[LeetCode December Challange] Day 6 - Populating Next Right Pointers in Each Node II

Given a binary tree

struct Node {
    int val;
    Node *left;
    Node *right;
    Node *next;
}

Populate each next pointer to point to its next right node. If there is no next right node, the next pointer should be set to NULL.

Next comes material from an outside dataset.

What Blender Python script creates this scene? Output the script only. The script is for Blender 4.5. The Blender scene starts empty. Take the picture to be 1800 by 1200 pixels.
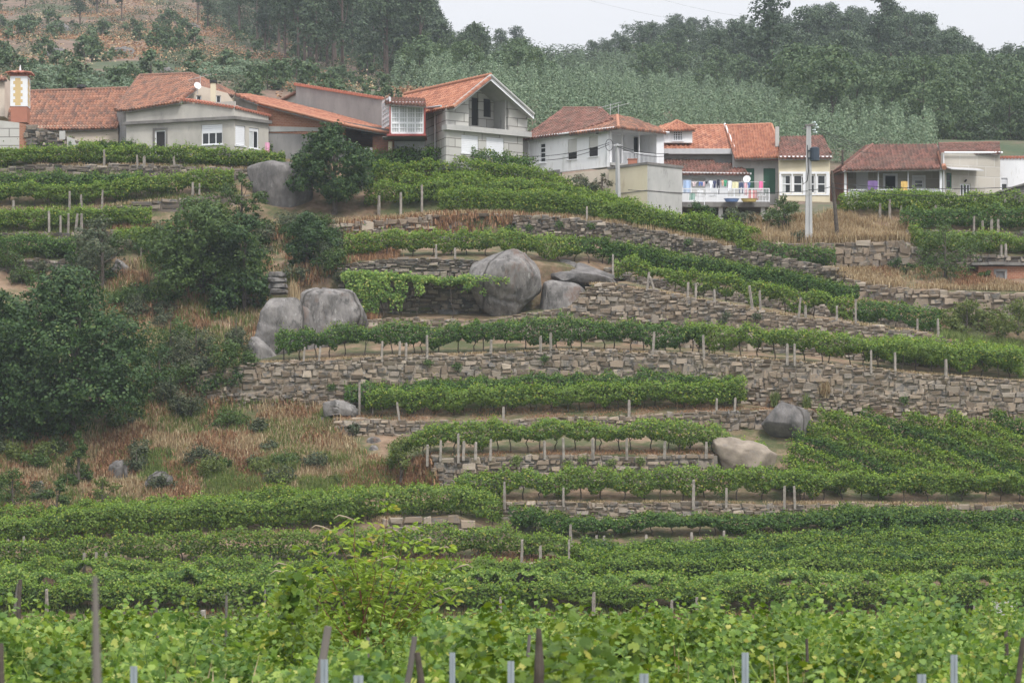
import bpy, bmesh, math, random
import numpy as np
from mathutils import Vector, Matrix, noise as mnoise

R = math.radians
SC = bpy.context.scene
# ------------------------------------------------------------------ camera
# The camera stands at the origin looking level along +Y with a raised (shifted) lens.
F = 5000.0      # focal length in photo pixels (1800 px wide photo)
HV = 900.0      # photo row of the horizon
cd = bpy.data.cameras.new('camera')
cam = bpy.data.objects.new('camera', cd)
SC.collection.objects.link(cam)
cam.location = (0, 0, 0)
cam.rotation_euler = (R(90), 0, 0)
cd.sensor_width = 36.0
cd.lens = 100.0
cd.shift_y = 300.0 / 1800.0
cd.clip_start = 0.5
cd.clip_end = 6000
cd.dof.use_dof = True
cd.dof.focus_distance = 170
cd.dof.aperture_fstop = 7.1
SC.camera = cam
# ------------------------------------------------------------------ sky and sun
SUN_EL, SUN_AZ = R(52), R(150)      # azimuth measured from +Y clockwise
w = bpy.data.worlds.new("World"); SC.world = w
w.use_nodes = True
nt = w.node_tree; nt.nodes.clear()
wo = nt.nodes.new('ShaderNodeOutputWorld'); bg = nt.nodes.new('ShaderNodeBackground')
sky = nt.nodes.new('ShaderNodeTexSky'); sky.sky_type = 'NISHITA'; sky.sun_disc = False
sky.sun_elevation = SUN_EL; sky.sun_rotation = SUN_AZ
sky.air_density = 1.0; sky.dust_density = 6.0; sky.ozone_density = 1.0; sky.altitude = 200
hs = nt.nodes.new('ShaderNodeHueSaturation'); hs.inputs['Saturation'].default_value = 0.2
mx = nt.nodes.new('ShaderNodeMix'); mx.data_type = 'RGBA'
mx.inputs[0].default_value = 0.8
# bright cloud cover over the sky texture, three times brighter overhead than at the horizon (overcast sky)
tc = nt.nodes.new('ShaderNodeTexCoord'); sx = nt.nodes.new('ShaderNodeSeparateXYZ'); nt.links.new(tc.outputs['Generated'], sx.inputs[0])
mr = nt.nodes.new('ShaderNodeMapRange'); mr.inputs[1].default_value = 0.0; mr.inputs[2].default_value = 1.0; mr.inputs[3].default_value = .31; mr.inputs[4].default_value = 1.0
nt.links.new(sx.outputs['Z'], mr.inputs[0])
cl_ = nt.nodes.new('ShaderNodeVectorMath'); cl_.operation = 'SCALE'; cl_.inputs[0].default_value = (13.2, 13.4, 14.1)
nt.links.new(mr.outputs[0], cl_.inputs['Scale']); nt.links.new(cl_.outputs[0], mx.inputs[7])
nt.links.new(sky.outputs[0], hs.inputs['Color']); nt.links.new(hs.outputs[0], mx.inputs[6])
nt.links.new(mx.outputs[2], bg.inputs['Color']); nt.links.new(bg.outputs[0], wo.inputs[0])
bg.inputs['Strength'].default_value = 0.10
sl = bpy.data.lights.new('sun', 'SUN'); sl.energy = 1.5; sl.angle = R(11); sl.color = (1, .96, .9)
sun = bpy.data.objects.new('sun', sl); SC.collection.objects.link(sun)
_sd = Vector((math.sin(SUN_AZ) * math.cos(SUN_EL), math.cos(SUN_AZ) * math.cos(SUN_EL), math.sin(SUN_EL)))
sun.rotation_euler = _sd.to_track_quat('Z', 'Y').to_euler()
sun.location = (30, -30, 80)
SC.view_settings.view_transform = 'Standard'; SC.view_settings.look = 'None'
SC.view_settings.exposure = 0.78; SC.view_settings.gamma = 1.0
SC.view_settings.use_curve_mapping = False
SC.render.engine = 'CYCLES'
SC.cycles.use_denoising = True
SC.cycles.max_bounces = 6; SC.cycles.diffuse_bounces = 3; SC.cycles.glossy_bounces = 2
SC.cycles.transmission_bounces = 3; SC.cycles.volume_bounces = 1; SC.cycles.transparent_max_bounces = 4
SC.cycles.sample_clamp_indirect = 6

# ------------------------------------------------------------------ helpers
rng = np.random.default_rng(7)
random.seed(7)
COL = SC.collection

def P(u, v, Y):
    return np.array([(u - 900) * Y / F, Y, (HV - v) * Y / F])

def props(o, label=None, cat=None, group=None, kind=None):
    if label: o['label'] = label
    if cat: o['category'] = cat
    if group: o['group'] = group
    if kind: o['kind'] = kind
    return o

def thing(name, label, cat, loc, group=None, rz=0.0):
    o = bpy.data.objects.new(name, None); COL.objects.link(o)
    o.empty_display_size = 0.3
    o.location = [float(c) for c in loc]; o.rotation_euler = (0, 0, rz)
    return props(o, label, cat, group)

def mesh_np(name, V, Fs, uv=None, smooth=False):
    """Fs: list of (m,k) integer arrays."""
    me = bpy.data.meshes.new(name)
    V = np.asarray(V, dtype=np.float32)
    Fs = [np.asarray(f, dtype=np.int32) for f in Fs if len(f)]
    nl = sum(f.size for f in Fs); npoly = sum(len(f) for f in Fs)
    me.vertices.add(len(V)); me.vertices.foreach_set('co', V.ravel())
    me.loops.add(nl); me.polygons.add(npoly)
    li = np.concatenate([f.ravel() for f in Fs])
    me.loops.foreach_set('vertex_index', li)
    tot = np.concatenate([np.full(len(f), f.shape[1], dtype=np.int32) for f in Fs])
    st = np.concatenate([[0], np.cumsum(tot)[:-1]]).astype(np.int32)
    me.polygons.foreach_set('loop_start', st)
    me.polygons.foreach_set('use_smooth', np.full(npoly, bool(smooth)))
    me.update(calc_edges=True)
    if uv is not None:
        l = me.uv_layers.new(name='UVMap')
        l.data.foreach_set('uv', np.asarray(uv, dtype=np.float32)[li].ravel())
    return me

def link(name, me, mat, parent=None, loc=None):
    o = bpy.data.objects.new(name, me); COL.objects.link(o)
    if mat is not None and not me.materials: me.materials.append(mat)
    if parent is not None: o.parent = parent
    if loc is not None: o.location = [float(c) for c in loc]
    return o

def root_of(p):
    while p.parent: p = p.parent
    return p

def part(name, VF, mat, parent, label=None, smooth=False, uv=None, world=True):
    V, Fs = VF
    V = np.asarray(V, dtype=float).copy()
    if world: V -= np.array(root_of(parent).location)
    o = link(name, mesh_np(name, V, Fs, uv, smooth), mat, parent)
    if label: o['label'] = label
    return o

def solo(name, VF, mat, label, cat, base, group=None, kind=None, smooth=False):
    V, Fs = VF
    V = np.asarray(V, dtype=float) - np.array(base)
    o = link(name, mesh_np(name, V, Fs, None, smooth), mat, None, base)
    return props(o, label, cat, group, kind)

def copy_tree(o, loc, rz=0.0, sc=(1, 1, 1), label=None, group=None):
    c = o.copy(); COL.objects.link(c)
    c.location = [float(a) for a in loc]; c.rotation_euler = (0, 0, rz); c.scale = sc
    if label: c['label'] = label
    if group: c['group'] = group
    for ch in o.children:
        d = ch.copy(); COL.objects.link(d); d.parent = c
        for g in ch.children:
            e = g.copy(); COL.objects.link(e); e.parent = d
    return c

def joinVF(parts):
    Vs, Fd, n = [], {}, 0
    for V, Fs in parts:
        V = np.asarray(V, dtype=float).reshape(-1, 3)
        Vs.append(V)
        for f in Fs:
            f = np.asarray(f)
            if len(f): Fd.setdefault(f.shape[1], []).append(f + n)
        n += len(V)
    return np.concatenate(Vs), [np.concatenate(x) for x in Fd.values()]

BOXF = np.array([[0, 3, 2, 1], [4, 5, 6, 7], [0, 1, 5, 4], [1, 2, 6, 5], [2, 3, 7, 6], [3, 0, 4, 7]])
def box(o, ax, ay, az):
    """box spanned by vectors ax, ay, az from the corner o"""
    o, ax, ay, az = [np.asarray(q, dtype=float) for q in (o, ax, ay, az)]
    return np.array([o, o + ax, o + ax + ay, o + ay, o + az, o + ax + az, o + ax + ay + az, o + ay + az]), [BOXF]

def abox(x0, x1, y0, y1, z0, z1):
    return box((x0, y0, z0), (x1 - x0, 0, 0), (0, y1 - y0, 0), (0, 0, z1 - z0))

def tube(pts, rad, n=7, cap=True):
    pts = np.asarray(pts, dtype=float); m = len(pts)
    rad = np.full(m, rad, dtype=float) if np.isscalar(rad) else np.asarray(rad, dtype=float)
    V = []
    prev = None
    for i in range(m):
        d = pts[min(i + 1, m - 1)] - pts[max(i - 1, 0)]
        d = d / (np.linalg.norm(d) + 1e-9)
        a = np.cross(d, [0, 0, 1.0]) if abs(d[2]) < .9 else np.cross(d, [0, 1.0, 0])
        if prev is not None:
            a = prev - d * np.dot(prev, d)
        a /= np.linalg.norm(a) + 1e-9; prev = a
        b = np.cross(d, a)
        th = np.arange(n) * 2 * np.pi / n
        V.append(pts[i] + rad[i] * (np.cos(th)[:, None] * a + np.sin(th)[:, None] * b))
    V = np.concatenate(V)
    i = np.arange(m - 1)[:, None] * n; j = np.arange(n)[None, :]
    a = (i + j).ravel(); b = (i + (j + 1) % n).ravel()
    Fs = [np.stack([a, b, b + n, a + n], 1)]
    if cap: Fs.append(np.array([list(range((m - 1) * n, m * n))])); Fs.append(np.array([list(range(n))[::-1]]))
    return V, Fs

def unit(a): return a / (np.linalg.norm(a, axis=-1, keepdims=True) + 1e-9)

def smooth_noise(x, seed=0, octaves=3):
    """1-D value noise, about -1..1"""
    x = np.asarray(x, dtype=float); out = np.zeros_like(x); amp = 1.0; tot = 0
    for o in range(octaves):
        k = np.floor(x).astype(np.int64); f = x - k; f = f * f * (3 - 2 * f)
        h = lambda q: (np.sin(q * 127.1 + seed * 311.7 + o * 74.7) * 43758.5453) % 1 * 2 - 1
        out += amp * (h(k) * (1 - f) + h(k + 1) * f); tot += amp; amp *= .5; x = x * 2.03 + 5
    return out / tot

def noise2(x, y, seed=0, octaves=3):
    x = np.asarray(x, dtype=float); y = np.asarray(y, dtype=float)
    out = np.zeros(np.broadcast(x, y).shape); amp = 1.0; tot = 0
    for o in range(octaves):
        kx = np.floor(x); ky = np.floor(y); fx = x - kx; fy = y - ky
        fx = fx * fx * (3 - 2 * fx); fy = fy * fy * (3 - 2 * fy)
        h = lambda a, b: (np.sin(a * 127.1 + b * 269.5 + seed * 53.3 + o * 17.1) * 43758.5453) % 1 * 2 - 1
        out += amp * ((h(kx, ky) * (1 - fx) + h(kx + 1, ky) * fx) * (1 - fy) + (h(kx, ky + 1) * (1 - fx) + h(kx + 1, ky + 1) * fx) * fy)
        tot += amp; amp *= .5; x = x * 2.03 + 3.1; y = y * 2.03 + 1.7
    return out / tot

def leaves(C, N, size, aspect=.75, rg=rng, fold=.0):
    """one small four-cornered leaf per centre"""
    n = len(C); size = np.broadcast_to(size, (n,))[:, None]
    N = unit(N); t = unit(np.cross(N, unit(rg.normal(size=(n, 3))))); b = np.cross(N, t)
    h = size * .5; q = rg.uniform(.7, 1.1, (n, 1)) * aspect
    V = np.stack([C - t * h, C - b * h * q, C + t * h, C + b * h * q], 1).reshape(-1, 3)
    return V, [np.arange(4 * n).reshape(n, 4)]

LOBE = np.array([(.02, -.30), (.22, -.50), (.44, -.38), (.45, -.16), (.58, .02), (.42, .20), (.40, .44), (.20, .42), (.06, .66),
                 (-.14, .44), (-.38, .46), (-.42, .18), (-.57, .0), (-.44, -.18), (-.45, -.36), (-.20, -.52)])
def lobed(C, N, size, rg=rng):
    """grape leaves: a fan of triangles over a lobed outline, cupped"""
    n = len(C); size = np.broadcast_to(size, (n,))[:, None, None]
    N = unit(N); t = unit(np.cross(N, unit(rg.normal(size=(n, 3))))); b = np.cross(N, t)
    L = LOBE[None, :, :] * rg.uniform(.85, 1.15, (n, len(LOBE), 1))
    cup = rg.uniform(-.25, .35, (n, 1, 1))
    r2 = (L ** 2).sum(-1, keepdims=True)
    V = C[:, None] + size * (L[..., :1] * t[:, None] + L[..., 1:] * b[:, None] - N[:, None] * cup * r2 * 1.3)
    V = np.concatenate([C[:, None], V], 1)
    k = len(LOBE); i = np.arange(k)
    f = np.stack([np.zeros(k, int), 1 + i, 1 + (i + 1) % k], 1)
    Fs = (f[None] + (np.arange(n) * (k + 1))[:, None, None]).reshape(-1, 3)
    return V.reshape(-1, 3), [Fs]

# ------------------------------------------------------------------ materials
def newmat(name):
    m = bpy.data.materials.new(name); m.use_nodes = True
    t = m.node_tree; t.nodes.clear()
    return m, t, t.nodes, t.links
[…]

Initially, all next pointers are set to NULL.

Follow up:

• You may only use constant extra space.
• Recursive approach is fine, you may assume implicit stack space does not count as extra space for this problem.

Example 1:

Input: root = [1,2,3,4,5,null,7]
Output: [1,#,2,3,#,4,5,7,#]
Explanation: Given the above binary tree (Figure A), your function should populate each next pointer to point to its next right node, just like in Figure B. The serialized output is in level order as connected by the next pointers, with '#' signifying the end of each level.

Constraints:

• The number of nodes in the given tree is less than 6000.
• -100 <= node.val <= 100

---

Solution

Time complexity : O(n)
Space complexity : O(1)

/*
// Definition for a Node.
class Node {
public:
    int val;
    Node* left;
    Node* right;
    Node* next;

    Node() : val(0), left(NULL), right(NULL), next(NULL) {}

    Node(int _val) : val(_val), left(NULL), right(NULL), next(NULL) {}

    Node(int _val, Node* _left, Node* _right, Node* _next)
        : val(_val), left(_left), right(_right), next(_next) {}
};
*/

class Solution {
public:
    Node* connect(Node* root) {
        if (root == nullptr) return nullptr;
        leftmost = root;
        while (leftmost) {
            Node* cur = leftmost;
            leftmost = prev = nullptr;
            while (cur) {
                processChild(cur->left);
                processChild(cur->right);
                cur = cur->next;
            }
        }
        return root;
    }
    void processChild(Node* node) {
        if (node == nullptr) return;

        if (prev == nullptr)
            leftmost = node;
        else
            prev->next = node;

        prev = node;
    }
private:
    Node *leftmost, *prev;
};

此題直覺解法是用 BFS 的 level order traversal，但其 Time complexity 和 Space complexity 皆為 O(n)。

變數解譯：

1. leftmost，代表每一層中最左邊的 Node。
2. prev，代表前一個 Node。
3. cur，代表目前的 Node。

做到 leftmost 為 nullptr 為止，每一層開始時會把 prev 設為 nullptr，故在 process 時發現 prev 為 nullptr，即知道此 Node 為該層的第一個 Node。